Si vous ne pouvez pas aller plus haut, pourquoi continuer? Pour l’argent? Nous n’avons jamais travaillé pour l’argent.
Gert De Mangeleer

De Mangeleer: "En tant que chef, une troisième étoile vous rend un peu plus prudent. Vous travaillez de manière plus raisonnée et prenez moins de risques. C’est ainsi que j’ai attendu que tout soit au point avant d’adapter la carte. Quand vous avez décroché votre troisième étoile, vous avez atteint le plus haut niveau de réussite en gastronomie. Il n’est plus possible d’expérimenter des folies, car les gens attendent toujours une qualité trois étoiles. Les possibilités de se réinventer diminuent. Je suis heureux d’avoir eu la perspective de ce déménagement avec expansion. Sinon, je crois que je serais tombé dans un trou."
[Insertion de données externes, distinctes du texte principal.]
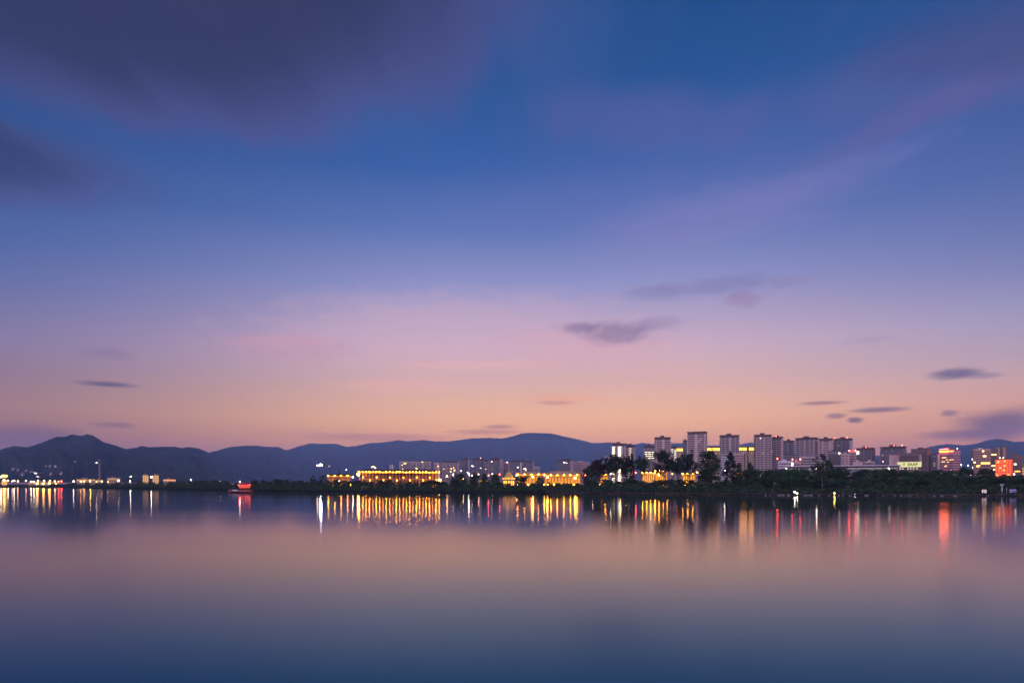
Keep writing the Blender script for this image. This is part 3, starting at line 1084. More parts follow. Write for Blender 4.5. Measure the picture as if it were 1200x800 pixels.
# ---- flat roofed hall, long and low, in front of the skyline
b = Bld('flat_roofed_hall', 'very long low hall, pale flat roof and dark eave, above the right shore trees', 'hall', 921, 1050, 545.2, 560, 1, .1, None, dep=18)
w_, d_, H_ = b.w / 2, b.d / 2, b.H
MB().box(-w_, w_, -d_, d_, -1, H_ - 1.2).build('wall', M_SLATE, b.root)
MB().box(-w_ - 2, w_ + 2, -d_ - 2.5, d_ + 2, H_ - .75, H_).build('roof', mat('pale_roof', (.62, .55, .60), .7, .08, .1), b.root)
MB().box(-w_ - 1.8, w_ + 1.8, -d_ - 2.3, d_ + 1.8, H_ - 1.25, H_ - .752).build('eave', M_DARKMETAL, b.root)
me = MB().box(-1.6, 1.6, -.12, .05, 0, .8).mesh('window', glow('hall_window_light', (.9, .85, .85), .3))
for px in (927, 931, 936, 945, 949, 996, 1000, 1006, 1009, 1014, 1018, 1021, 1027, 1030, 1037, 1040, 1044, 1047):
    u = (px - 985.5) / (1050 - 921) * b.w
    b.on(link('window', me, b.root), 'front', u, H_ - 2.9)

# the yellow sign panel on the office block, with dark lettering
b = OFFICE
SD = 640
pb = Bld('sign_pavilion', 'yellow green backlit sign board with dark lettering on a low canopy building', 'sign board', 1051, 1080.5, 541, 640, -4, .25, None)
w_, d_, H_ = pb.w / 2, pb.d / 2, pb.H
MB().box(-w_ * .96, w_ * .96, -d_ * .6, d_, -1, H_ - 5.6).build('wall', M_BROWN, pb.root)
ph = 4.9
o = MB()
o.prism([(-w_, H_), (-w_ * .84, H_ - ph), (w_ * .97, H_ - ph), (w_, H_)], -.35, .35)
pb.on(o.build('board', glow('sign_board_light', (0.86, .80, .36), .95), pb.root), 'front', 0, 0, .1)
MB().box(-w_, w_, -d_ - .1, d_, H_ - ph - .9, H_ - ph - .02).build('canopy', M_DARKMETAL, pb.root)
for k, u in enumerate((-.72, -.5, -.1, .12, .36, .62)):
    o = MB().box(-.6, .6, -.2, .05, -.3, .3).build('canopy_lamp', glow('canopy_light', (1, .85, .75), 1.6), pb.root)
    o.location = (u * w_, -d_ - .3, H_ - ph - 1.4)
M_INK = mat('sign_ink', (.02, .03, .02), .7)
for txt, u, size in (('Y', -.42, 2.9), ('E', -.04, 2.9), ('AAP', .36, 2.9)):
    cu = bpy.data.curves.new('lettering', 'FONT')
    cu.body = txt
    cu.size = size * 1.25
    cu.extrude = .05
    cu.offset = .07
    cu.align_x = 'CENTER'
    cu.align_y = 'CENTER'
    cu.materials.append(M_INK)
    tmp = bpy.data.objects.new('lettering_curve', cu)
    COL.objects.link(tmp)
    bpy.context.view_layer.update()
    lme = bpy.data.meshes.new_from_object(tmp.evaluated_get(bpy.context.evaluated_depsgraph_get()))
    bpy.data.objects.remove(tmp)
    o = link('lettering', lme, pb.root)
    o.location = (u * w_, -d_ - .55, H_ - ph * .5)
    o.rotation_euler = (math.pi / 2, 0, 0)
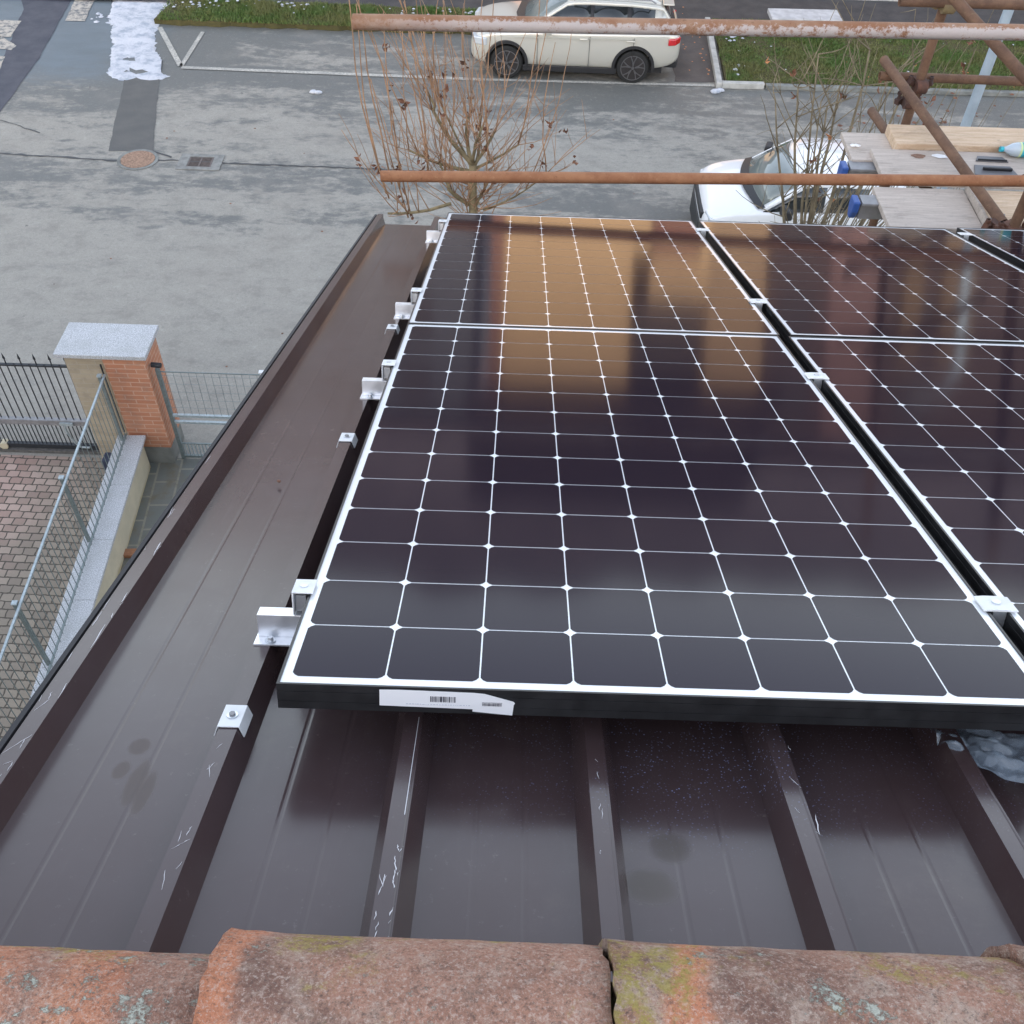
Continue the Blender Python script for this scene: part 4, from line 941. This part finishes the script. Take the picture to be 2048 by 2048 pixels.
# ------------------------------------------------------------------ cars
def loft(stations, rowsfn):
    """stations -> list of half sections (y,z) from bottom centre to top centre; mirrored to a closed ring"""
    V_ = []; n = None
    for st in stations:
        half = rowsfn(st); ring = [(st[0], -y, z) for (y, z) in half] + [(st[0], y, z) for (y, z) in reversed(half[1:-1])]
        n = len(ring); V_ += ring
    F = [(i * n + k, (i + 1) * n + k, (i + 1) * n + (k + 1) % n, i * n + (k + 1) % n) for i in range(len(stations) - 1) for k in range(n)]
    F += [tuple(range(n)), tuple(range((len(stations) - 1) * n, len(stations) * n))[::-1]]
    return V_, F
def apply_mods(o):
    dg = bpy.context.evaluated_depsgraph_get(); me = bpy.data.meshes.new_from_object(o.evaluated_get(dg)); o.modifiers.clear(); o.data = me
def car(loc, rotz, label, P):
    t = thing(P['name'], label, 'car', loc, (0, 0, rotz))
    body = P['body']; wb = P['wheels']; wr = P['wr']; hw = P['hw']
    def sec(st):
        x_, w_, zb, zs, zt = st; W_ = w_ * hw
        return [(0, zb), (W_ * .86, zb), (W_ * .97, zb + .10), (W_, zb + (zs - zb) * .45), (W_ * .985, zb + (zs - zb) * .72), (W_ * .965, zs - .03), (W_ * .93, zs + (zt - zs) * .25), (W_ * .6, zs + (zt - zs) * .85), (0, zt)]
    V_, F = loft(body, sec)
    o = MB().add(V_, F).build('body', P['paint'], t, 'all')
    sb = o.modifiers.new('s', 'SUBSURF'); sb.levels = 2; sb.render_levels = 2; apply_mods(o)
    cut = MB()
    for xw in wb:
        for s_ in (-1, 1): cut.tube([(xw, s_ * (hw - .30), wr + .01), (xw, s_ * (hw + .3), wr + .01)], wr + .065, 36)
    cu = cut.build('cutter', 'car_black'); cu.parent = t
    bpy.context.view_layer.update()
    bo = o.modifiers.new('b', 'BOOLEAN'); bo.object = cu; bo.operation = 'DIFFERENCE'; bo.solver = 'EXACT'; apply_mods(o); bpy.data.objects.remove(cu)
    for p in o.data.polygons: p.use_smooth = True
    o.data.set_sharp_from_angle(angle=R(32))
    MB().box(.35, P['L'] - .35, -hw * .8, hw * .8, .20, .5).build('underbody', 'car_black', t)
    # cladding along the sill and arches
    for s_ in (-1, 1):
        MB().obox((wb[0] + wr, s_ * (hw * .955), .265), (wb[1] - wr, s_ * (hw * .955), .265), .05, .13).build('sill_cladding', 'car_black', t, bevel=.012)
        for xw in wb:
            b = MB(); n = 22; r1, r2 = wr + .055, wr + .115
            ring = []
            for k in range(n + 1):
                a_ = R(-8) + (math.pi + R(16)) * k / n
                for rr_, yy2 in ((r1, hw * .93), (r1, hw * 1.008), (r2, hw * 1.004), (r2, hw * .93)): ring.append((xw + math.cos(a_) * rr_, s_ * yy2, wr + .01 + math.sin(a_) * rr_))
            b.add(ring, [(k * 4 + j, k * 4 + (j + 1) % 4, (k + 1) * 4 + (j + 1) % 4, (k + 1) * 4 + j) for k in range(n) for j in range(4)])
            b.build('arch_trim', 'car_black', t, True)
    # wheels
    for xw in wb:
        for s_ in (-1, 1):
            y_ = s_ * (hw - .115)
            wl = MB().tube([(xw, y_ - s_ * .11, wr), (xw, y_ - s_ * .10, wr), (xw, y_ + s_ * .07, wr), (xw, y_ + s_ * .095, wr), (xw, y_ + s_ * .10, wr)], [wr - .04, wr - .004, wr, wr - .025, wr - .085], 40).build('wheel', 'rubber', t, True)
            MB().tube([(xw, y_ + s_ * .05, wr), (xw, y_ + s_ * .1015, wr)], wr - .095, 32).build('rim_well', 'rim_dark', wl, True)
            sp = MB()
            for k in range(5):
                for dd in (-.19, .19):
                    a_ = 2 * math.pi * k / 5 + .3; r1 = wr * .14; r2 = wr - .10
                    sp.obox((xw + math.cos(a_) * r1, y_ + s_ * .107, wr + math.sin(a_) * r1), (xw + math.cos(a_ + dd * .6) * r2 * .55, y_ + s_ * .110, wr + math.sin(a_ + dd * .6) * r2 * .55), .022, .032, (0, 1, 0))
                    sp.obox((xw + math.cos(a_ + dd * .6) * r2 * .55, y_ + s_ * .110, wr + math.sin(a_ + dd * .6) * r2 * .55), (xw + math.cos(a_ + dd * 1.35) * r2, y_ + s_ * .107, wr + math.sin(a_ + dd * 1.35) * r2), .020, .026, (0, 1, 0))
            n = 32
            for k in range(n):
                a0, a1 = 2 * math.pi * k / n, 2 * math.pi * (k + 1) / n
                sp.add([(xw + math.cos(a_) * q, y_ + s_ * .109, wr + math.sin(a_) * q) for a_ in (a0, a1) for q in (wr - .105, wr - .086)], [(0, 1, 3, 2)])
            sp.build('spokes', P['rimmat'], wl)
            MB().tube([(xw, y_ + s_ * .100, wr), (xw, y_ + s_ * .118, wr)], .035, 16).build('hub', P['rimmat'], wl, True)
    # cabin: list of stations (x, half width at belt, z belt, half width at roof edge, z roof edge, z centre)
    cab = P['cabin']; k3 = len(cab)
    def csec(st): x_, wb_, zb, wr_, zr, zc = st; return [(wb_, zb), (wr_ + .035, zr - .05), (wr_, zr), (wr_ - .07, zr + (zc - zr) * .35), (0, zc)]
    def strip(name, rows_, cols, mat, both=True, off=0.0, parent=t):
        for s_ in ((-1, 1) if both else (1,)):
            b = MB(); vs_ = []
            for i in cols:
                for q in rows_:
                    y_, z_ = csec(cab[i])[q]; vs_.append((cab[i][0], s_ * y_, z_))
            nr = len(rows_)
            b.add(vs_, [(i * nr + j, (i + 1) * nr + j, (i + 1) * nr + j + 1, i * nr + j + 1) for i in range(len(cols) - 1) for j in range(nr - 1)])
            o = b.build(name, mat, parent, 'all')
            sd_ = o.modifiers.new('s', 'SOLIDIFY'); sd_.thickness = .012; sd_.offset = 0
    for (nm, c0, c1, mt) in P['side']: strip(nm, (0, 1), range(c0, c1 + 1), mt)
    strip('roof_rail', (1, 2, 3), range(0, k3), P['paint'])
    def full(name, c0, c1, mat, rows_=(3, 4)):
        b = MB(); vs_ = []; ncol = 9
        for i in range(c0, c1 + 1):
            y3, z3 = csec(cab[i])[3]; zc = cab[i][5]
            for j in range(ncol):
                tt_ = -1 + 2 * j / (ncol - 1); bow = P.get('bow', .12) * (1 - tt_ * tt_) if i < P['ws'] + 1 and name == 'windscreen' else 0
                vs_.append((cab[i][0] - (P.get('bow', .10) * (1 - tt_ * tt_) if i <= P['ws'] else 0), tt_ * y3, z3 + (zc - z3) * (1 - tt_ * tt_)))
        n_ = c1 - c0 + 1
        b.add(vs_, [(i * ncol + j, (i + 1) * ncol + j, (i + 1) * ncol + j + 1, i * ncol + j + 1) for i in range(n_ - 1) for j in range(ncol - 1)])
        o = b.build(name, mat, t, 'all'); sd_ = o.modifiers.new('s', 'SOLIDIFY'); sd_.thickness = .014; sd_.offset = 0
        return o
    full('windscreen', 0, P['ws'], 'windscreen'); full('roof', P['ws'], P['rw'], P['paint']); full('rear_window', P['rw'], k3 - 1, 'car_glass')
    return t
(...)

Et maintenant, qu’allez-vous faire exactement?

De Mangeleer: "Nous avons beaucoup de projets. Mais Hertog Jan était devenu un obstacle et nous empêchait constamment de les réaliser. Ce restaurant est une hypothèque sur notre temps. Maintenant que la décision est prise, ça libère beaucoup de créativité. Et lorsque nous aurons vendu notre ferme, nous disposerons alors d’un beau capital de départ pour financer nos projets."

Boudens: "Notre bar à tapas L.E.S.S. déménage au centre-ville. Nous voulons aussi ouvrir un deuxième L.E.S.S., dans une autre ville. Des discussions sont déjà en cours. Nous examinons également si nous allons élaborer ce plan avec un investisseur. Et nous travaillons à un concept de chaîne. Quelque chose que nous puissions déployer à grande échelle, à un niveau semi-industriel. Mais je ne veux pas en dire plus."

De Mangeleer: "Nous continuerons à faire de la gastronomie de haut niveau. Cuisiner sur invitation, pour certains groupes triés sur le volet. Nous allons travailler avec une brigade de cuisine volante. Nous ne voulons plus nous attacher à un lieu fixe, mais apparaître çà et là, quand ça nous chante."

Boudens: "Tu sais, Gert, ils ne nous enlèveront plus jamais ces trois étoiles. C’est comme une médaille olympique. Nous les avons méritées. Et même quand nous serons vieux et usés et que, dans vingt ans, nous ne pourrons plus aller au-delà… We actually did it."